** Objective **
Leaving out every picture, retype the lines below from the top through the one that contains "scn.camera = cam".
---------- Input for this task
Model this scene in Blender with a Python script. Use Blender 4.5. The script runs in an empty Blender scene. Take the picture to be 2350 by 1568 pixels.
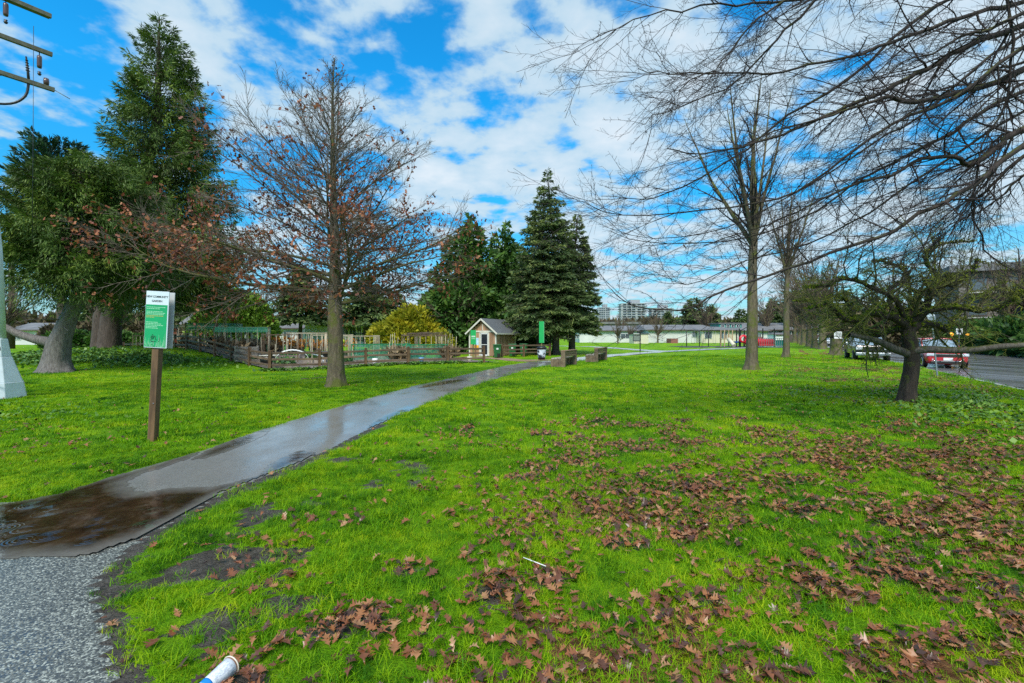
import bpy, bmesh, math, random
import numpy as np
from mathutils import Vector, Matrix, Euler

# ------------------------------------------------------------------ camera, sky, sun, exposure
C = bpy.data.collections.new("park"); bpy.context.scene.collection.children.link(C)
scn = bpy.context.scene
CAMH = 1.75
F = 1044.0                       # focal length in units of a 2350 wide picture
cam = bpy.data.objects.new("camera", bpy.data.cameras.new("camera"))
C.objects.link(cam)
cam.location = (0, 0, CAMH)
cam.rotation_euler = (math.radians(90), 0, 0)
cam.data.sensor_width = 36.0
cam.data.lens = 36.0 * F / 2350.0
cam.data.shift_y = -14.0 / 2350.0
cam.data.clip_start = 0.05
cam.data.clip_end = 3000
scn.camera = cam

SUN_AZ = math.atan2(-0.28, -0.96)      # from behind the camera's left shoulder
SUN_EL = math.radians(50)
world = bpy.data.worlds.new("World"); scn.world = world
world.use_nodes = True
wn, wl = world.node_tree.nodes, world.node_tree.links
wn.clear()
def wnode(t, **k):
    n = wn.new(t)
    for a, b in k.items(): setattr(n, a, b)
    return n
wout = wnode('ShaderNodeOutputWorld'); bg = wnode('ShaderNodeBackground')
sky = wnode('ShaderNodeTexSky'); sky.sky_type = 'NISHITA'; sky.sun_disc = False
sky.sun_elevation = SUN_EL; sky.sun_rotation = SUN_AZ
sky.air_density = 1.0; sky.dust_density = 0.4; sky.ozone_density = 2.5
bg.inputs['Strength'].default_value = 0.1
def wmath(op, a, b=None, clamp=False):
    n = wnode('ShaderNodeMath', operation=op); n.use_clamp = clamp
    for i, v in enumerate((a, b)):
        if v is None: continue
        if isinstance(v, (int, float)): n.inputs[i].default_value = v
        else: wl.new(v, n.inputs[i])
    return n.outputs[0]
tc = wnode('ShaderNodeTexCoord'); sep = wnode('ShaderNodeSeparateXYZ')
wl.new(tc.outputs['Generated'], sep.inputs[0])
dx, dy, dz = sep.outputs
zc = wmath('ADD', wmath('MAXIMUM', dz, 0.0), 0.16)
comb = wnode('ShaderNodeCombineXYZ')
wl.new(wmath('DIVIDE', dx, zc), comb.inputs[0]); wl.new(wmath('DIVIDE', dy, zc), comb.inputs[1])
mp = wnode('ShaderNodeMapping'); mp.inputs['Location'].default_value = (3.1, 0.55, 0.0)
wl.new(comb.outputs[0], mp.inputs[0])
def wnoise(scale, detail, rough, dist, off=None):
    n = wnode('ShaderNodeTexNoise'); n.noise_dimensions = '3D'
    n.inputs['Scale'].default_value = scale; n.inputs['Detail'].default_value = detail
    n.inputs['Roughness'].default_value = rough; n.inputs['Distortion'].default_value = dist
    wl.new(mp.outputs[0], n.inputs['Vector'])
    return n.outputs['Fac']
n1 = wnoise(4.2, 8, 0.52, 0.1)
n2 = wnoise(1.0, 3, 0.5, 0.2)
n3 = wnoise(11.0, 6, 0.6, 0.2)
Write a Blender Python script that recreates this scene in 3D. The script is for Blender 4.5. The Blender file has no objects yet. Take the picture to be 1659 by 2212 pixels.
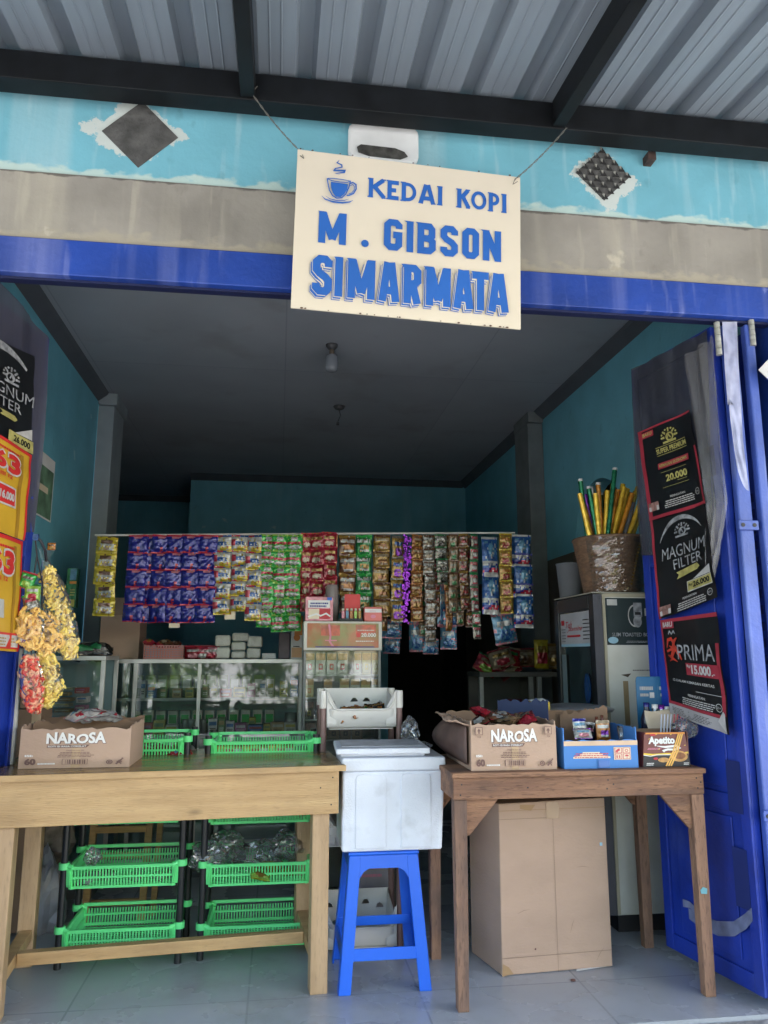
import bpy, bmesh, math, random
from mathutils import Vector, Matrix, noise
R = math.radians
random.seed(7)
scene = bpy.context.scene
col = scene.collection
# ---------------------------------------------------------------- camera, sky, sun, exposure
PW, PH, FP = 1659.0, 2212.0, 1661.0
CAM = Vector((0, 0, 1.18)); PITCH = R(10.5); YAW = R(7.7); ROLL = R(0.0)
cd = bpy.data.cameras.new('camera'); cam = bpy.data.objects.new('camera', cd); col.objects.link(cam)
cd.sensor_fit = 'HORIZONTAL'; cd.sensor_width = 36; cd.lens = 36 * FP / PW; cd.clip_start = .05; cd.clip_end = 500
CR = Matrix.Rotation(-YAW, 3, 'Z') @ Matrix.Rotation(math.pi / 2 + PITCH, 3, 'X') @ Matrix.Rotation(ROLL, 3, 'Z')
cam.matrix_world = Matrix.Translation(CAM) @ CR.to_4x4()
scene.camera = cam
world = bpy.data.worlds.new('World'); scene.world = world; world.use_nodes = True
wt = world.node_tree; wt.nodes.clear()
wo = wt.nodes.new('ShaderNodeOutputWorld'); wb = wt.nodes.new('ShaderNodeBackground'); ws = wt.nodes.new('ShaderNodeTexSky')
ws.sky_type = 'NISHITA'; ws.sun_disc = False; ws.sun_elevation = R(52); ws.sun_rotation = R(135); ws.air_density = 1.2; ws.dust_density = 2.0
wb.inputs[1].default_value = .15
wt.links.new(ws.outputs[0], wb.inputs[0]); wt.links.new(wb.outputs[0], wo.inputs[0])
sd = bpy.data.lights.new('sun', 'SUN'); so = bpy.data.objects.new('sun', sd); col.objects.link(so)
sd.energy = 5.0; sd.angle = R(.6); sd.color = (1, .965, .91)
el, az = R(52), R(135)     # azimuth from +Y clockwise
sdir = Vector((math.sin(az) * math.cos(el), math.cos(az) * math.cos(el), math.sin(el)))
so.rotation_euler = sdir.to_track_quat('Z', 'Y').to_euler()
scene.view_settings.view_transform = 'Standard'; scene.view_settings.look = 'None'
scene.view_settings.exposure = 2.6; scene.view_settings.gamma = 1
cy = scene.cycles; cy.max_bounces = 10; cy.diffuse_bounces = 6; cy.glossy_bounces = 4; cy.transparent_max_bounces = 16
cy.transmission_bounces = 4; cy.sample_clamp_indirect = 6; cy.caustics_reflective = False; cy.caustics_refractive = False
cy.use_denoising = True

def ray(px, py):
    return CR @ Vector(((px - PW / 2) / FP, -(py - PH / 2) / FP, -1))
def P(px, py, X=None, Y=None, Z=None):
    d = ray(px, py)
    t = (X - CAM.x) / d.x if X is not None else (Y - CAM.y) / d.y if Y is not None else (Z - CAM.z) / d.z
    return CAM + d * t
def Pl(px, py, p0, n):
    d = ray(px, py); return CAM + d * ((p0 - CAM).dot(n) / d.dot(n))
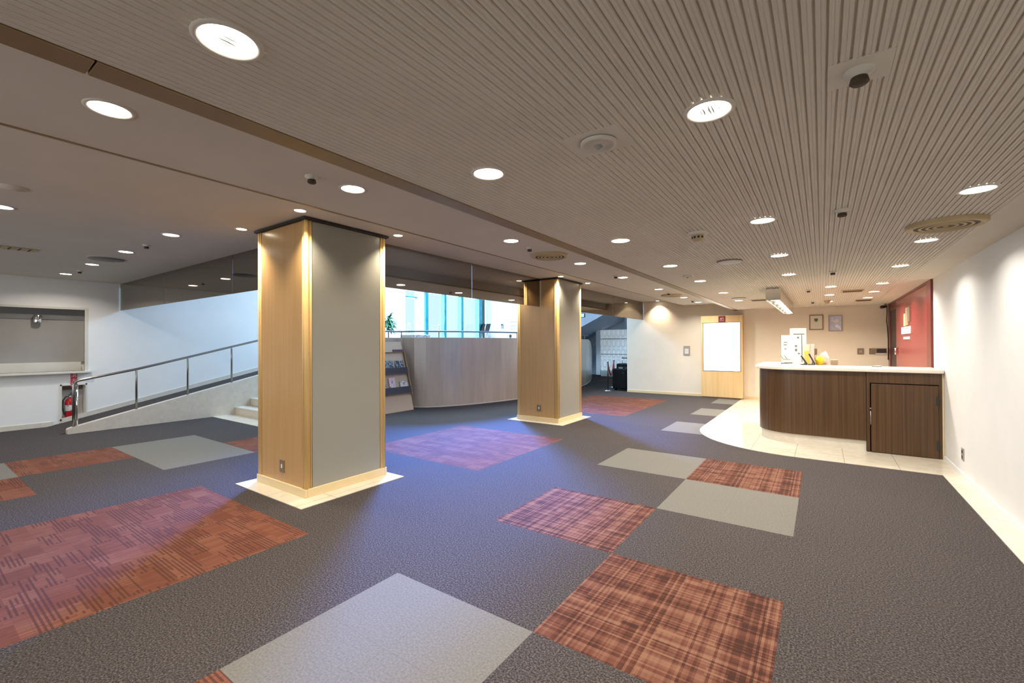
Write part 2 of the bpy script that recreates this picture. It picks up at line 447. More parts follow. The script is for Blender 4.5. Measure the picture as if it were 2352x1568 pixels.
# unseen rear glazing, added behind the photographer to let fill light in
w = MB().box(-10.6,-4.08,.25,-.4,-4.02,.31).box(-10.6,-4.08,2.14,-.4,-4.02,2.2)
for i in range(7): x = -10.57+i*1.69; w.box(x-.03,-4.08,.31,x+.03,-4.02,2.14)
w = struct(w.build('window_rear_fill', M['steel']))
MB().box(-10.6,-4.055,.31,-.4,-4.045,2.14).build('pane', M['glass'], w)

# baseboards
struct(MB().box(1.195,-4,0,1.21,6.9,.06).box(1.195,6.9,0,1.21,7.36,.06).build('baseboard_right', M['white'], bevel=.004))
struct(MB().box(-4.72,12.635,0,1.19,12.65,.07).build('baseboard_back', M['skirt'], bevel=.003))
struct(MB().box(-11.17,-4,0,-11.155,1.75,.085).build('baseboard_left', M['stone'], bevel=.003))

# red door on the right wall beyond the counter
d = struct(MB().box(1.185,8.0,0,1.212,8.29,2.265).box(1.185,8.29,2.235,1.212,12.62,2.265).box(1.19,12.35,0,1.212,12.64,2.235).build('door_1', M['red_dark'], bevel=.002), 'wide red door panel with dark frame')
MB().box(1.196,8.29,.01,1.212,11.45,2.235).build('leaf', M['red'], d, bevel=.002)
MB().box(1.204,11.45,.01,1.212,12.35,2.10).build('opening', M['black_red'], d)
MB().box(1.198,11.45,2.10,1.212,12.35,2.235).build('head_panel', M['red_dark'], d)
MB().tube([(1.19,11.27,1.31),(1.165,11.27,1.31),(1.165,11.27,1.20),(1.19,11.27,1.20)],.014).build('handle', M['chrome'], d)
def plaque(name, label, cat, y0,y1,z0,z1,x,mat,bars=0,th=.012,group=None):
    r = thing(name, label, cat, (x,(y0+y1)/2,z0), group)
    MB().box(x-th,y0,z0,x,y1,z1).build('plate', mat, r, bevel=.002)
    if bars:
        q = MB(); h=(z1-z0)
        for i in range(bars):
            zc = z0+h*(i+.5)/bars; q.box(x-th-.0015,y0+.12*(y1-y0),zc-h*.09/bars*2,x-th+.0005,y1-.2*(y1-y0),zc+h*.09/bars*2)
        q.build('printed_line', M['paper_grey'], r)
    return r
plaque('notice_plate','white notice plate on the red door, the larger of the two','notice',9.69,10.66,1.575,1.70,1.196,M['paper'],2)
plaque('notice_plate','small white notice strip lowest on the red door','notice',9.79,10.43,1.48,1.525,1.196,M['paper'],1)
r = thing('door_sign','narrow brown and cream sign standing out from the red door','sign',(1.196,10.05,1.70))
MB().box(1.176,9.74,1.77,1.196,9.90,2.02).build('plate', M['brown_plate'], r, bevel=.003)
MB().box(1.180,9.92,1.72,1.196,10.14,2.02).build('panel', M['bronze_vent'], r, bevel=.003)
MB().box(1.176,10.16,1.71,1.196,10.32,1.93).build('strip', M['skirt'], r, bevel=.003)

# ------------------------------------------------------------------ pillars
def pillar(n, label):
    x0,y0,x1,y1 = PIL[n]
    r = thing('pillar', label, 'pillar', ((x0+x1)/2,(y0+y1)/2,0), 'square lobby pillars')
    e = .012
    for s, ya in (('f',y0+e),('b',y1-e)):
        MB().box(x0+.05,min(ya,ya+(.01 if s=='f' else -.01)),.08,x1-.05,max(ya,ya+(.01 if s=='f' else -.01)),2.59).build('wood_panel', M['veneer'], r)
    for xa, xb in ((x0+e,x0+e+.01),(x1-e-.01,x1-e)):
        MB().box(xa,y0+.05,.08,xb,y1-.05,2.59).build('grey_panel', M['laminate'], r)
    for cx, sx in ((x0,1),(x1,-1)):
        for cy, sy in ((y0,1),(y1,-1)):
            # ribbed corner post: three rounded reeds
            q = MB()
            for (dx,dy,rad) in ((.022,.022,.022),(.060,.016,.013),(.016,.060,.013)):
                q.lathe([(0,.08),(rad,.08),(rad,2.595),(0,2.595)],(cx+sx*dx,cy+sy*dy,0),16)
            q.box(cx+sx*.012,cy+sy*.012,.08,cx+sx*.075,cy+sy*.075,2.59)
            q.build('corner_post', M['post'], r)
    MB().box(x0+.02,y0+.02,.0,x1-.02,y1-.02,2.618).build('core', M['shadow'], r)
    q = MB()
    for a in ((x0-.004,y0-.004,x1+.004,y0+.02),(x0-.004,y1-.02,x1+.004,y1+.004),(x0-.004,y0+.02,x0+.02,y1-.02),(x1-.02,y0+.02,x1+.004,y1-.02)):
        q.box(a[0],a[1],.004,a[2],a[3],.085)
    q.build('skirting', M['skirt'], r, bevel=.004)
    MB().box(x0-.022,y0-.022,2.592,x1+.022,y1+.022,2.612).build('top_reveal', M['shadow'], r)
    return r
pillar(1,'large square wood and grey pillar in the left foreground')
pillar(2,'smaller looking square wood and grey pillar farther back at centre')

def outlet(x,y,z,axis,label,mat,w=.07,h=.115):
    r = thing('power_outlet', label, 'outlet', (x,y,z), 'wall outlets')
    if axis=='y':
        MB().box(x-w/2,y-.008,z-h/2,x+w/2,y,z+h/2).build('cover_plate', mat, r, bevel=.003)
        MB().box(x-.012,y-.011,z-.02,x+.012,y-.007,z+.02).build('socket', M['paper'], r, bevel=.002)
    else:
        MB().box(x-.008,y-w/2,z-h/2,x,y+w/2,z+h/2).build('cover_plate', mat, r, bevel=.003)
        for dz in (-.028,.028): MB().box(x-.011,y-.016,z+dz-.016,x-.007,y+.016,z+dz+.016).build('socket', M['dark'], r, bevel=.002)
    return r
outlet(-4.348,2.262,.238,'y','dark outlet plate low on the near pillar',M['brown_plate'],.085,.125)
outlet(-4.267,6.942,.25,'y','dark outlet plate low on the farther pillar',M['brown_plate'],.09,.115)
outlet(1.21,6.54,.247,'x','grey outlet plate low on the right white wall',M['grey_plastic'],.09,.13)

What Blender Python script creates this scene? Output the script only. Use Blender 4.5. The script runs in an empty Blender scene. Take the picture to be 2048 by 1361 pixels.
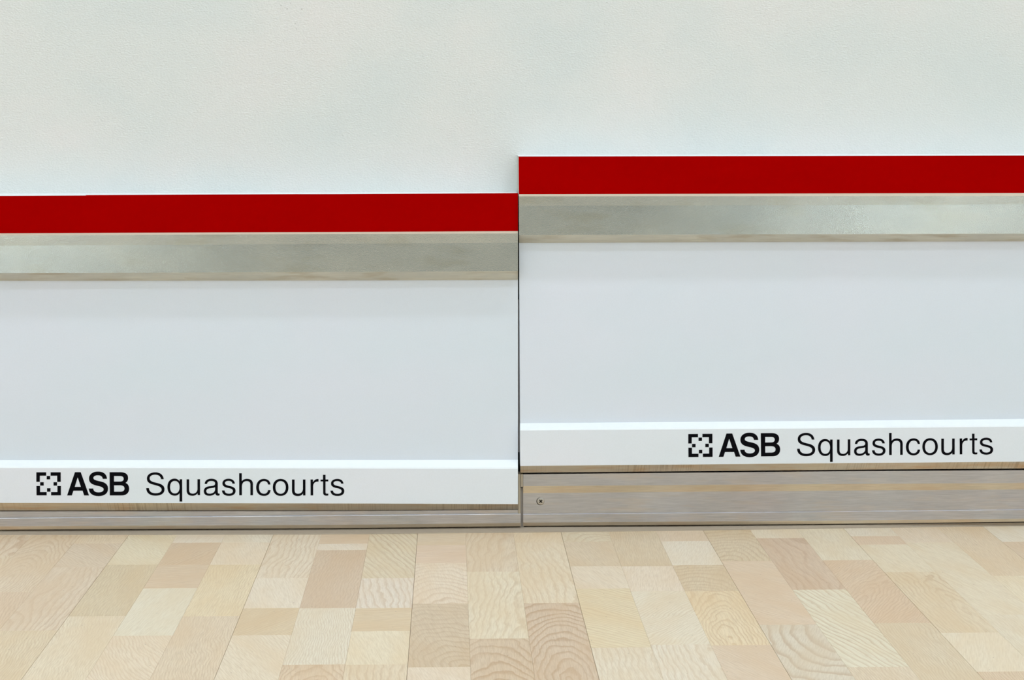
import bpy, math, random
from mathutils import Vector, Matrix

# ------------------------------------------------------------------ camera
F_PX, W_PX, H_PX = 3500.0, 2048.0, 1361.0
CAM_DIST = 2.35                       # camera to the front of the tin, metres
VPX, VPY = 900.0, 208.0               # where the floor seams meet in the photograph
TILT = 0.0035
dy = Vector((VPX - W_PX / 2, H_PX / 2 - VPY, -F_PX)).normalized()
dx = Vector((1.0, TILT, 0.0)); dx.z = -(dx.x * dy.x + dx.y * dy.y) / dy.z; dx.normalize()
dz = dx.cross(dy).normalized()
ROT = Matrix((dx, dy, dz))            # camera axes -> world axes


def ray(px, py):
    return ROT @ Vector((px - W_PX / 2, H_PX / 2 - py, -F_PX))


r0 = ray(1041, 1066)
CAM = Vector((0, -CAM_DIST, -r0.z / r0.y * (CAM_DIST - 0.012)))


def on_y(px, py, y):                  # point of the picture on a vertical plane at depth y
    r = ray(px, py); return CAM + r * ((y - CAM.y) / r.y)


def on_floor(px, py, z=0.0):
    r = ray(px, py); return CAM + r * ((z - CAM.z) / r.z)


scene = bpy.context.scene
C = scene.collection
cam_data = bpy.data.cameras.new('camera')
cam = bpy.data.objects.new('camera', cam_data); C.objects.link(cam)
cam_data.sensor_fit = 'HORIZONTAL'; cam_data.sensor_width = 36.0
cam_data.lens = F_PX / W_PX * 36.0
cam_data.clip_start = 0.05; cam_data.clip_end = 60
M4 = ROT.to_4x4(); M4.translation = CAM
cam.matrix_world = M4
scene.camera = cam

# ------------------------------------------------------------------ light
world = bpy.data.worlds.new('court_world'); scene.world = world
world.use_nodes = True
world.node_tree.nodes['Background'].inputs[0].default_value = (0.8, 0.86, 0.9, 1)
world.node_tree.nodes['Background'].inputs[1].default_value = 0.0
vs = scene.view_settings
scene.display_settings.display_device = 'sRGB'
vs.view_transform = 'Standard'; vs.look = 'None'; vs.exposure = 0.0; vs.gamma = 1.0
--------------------
** Written reply **
Model this scene in Blender with a Python script. Use Blender 4.5. The script runs in an empty Blender scene. Take the picture to be 2350 by 1568 pixels.
import bpy, bmesh, math, random
import numpy as np
from mathutils import Vector, Matrix, Euler

# ------------------------------------------------------------------ camera, sky, sun, exposure
C = bpy.data.collections.new("park"); bpy.context.scene.collection.children.link(C)
scn = bpy.context.scene
CAMH = 1.75
F = 1044.0                       # focal length in units of a 2350 wide picture
cam = bpy.data.objects.new("camera", bpy.data.cameras.new("camera"))
C.objects.link(cam)
cam.location = (0, 0, CAMH)
cam.rotation_euler = (math.radians(90), 0, 0)
cam.data.sensor_width = 36.0
cam.data.lens = 36.0 * F / 2350.0
cam.data.shift_y = -14.0 / 2350.0
cam.data.clip_start = 0.05
cam.data.clip_end = 3000
scn.camera = cam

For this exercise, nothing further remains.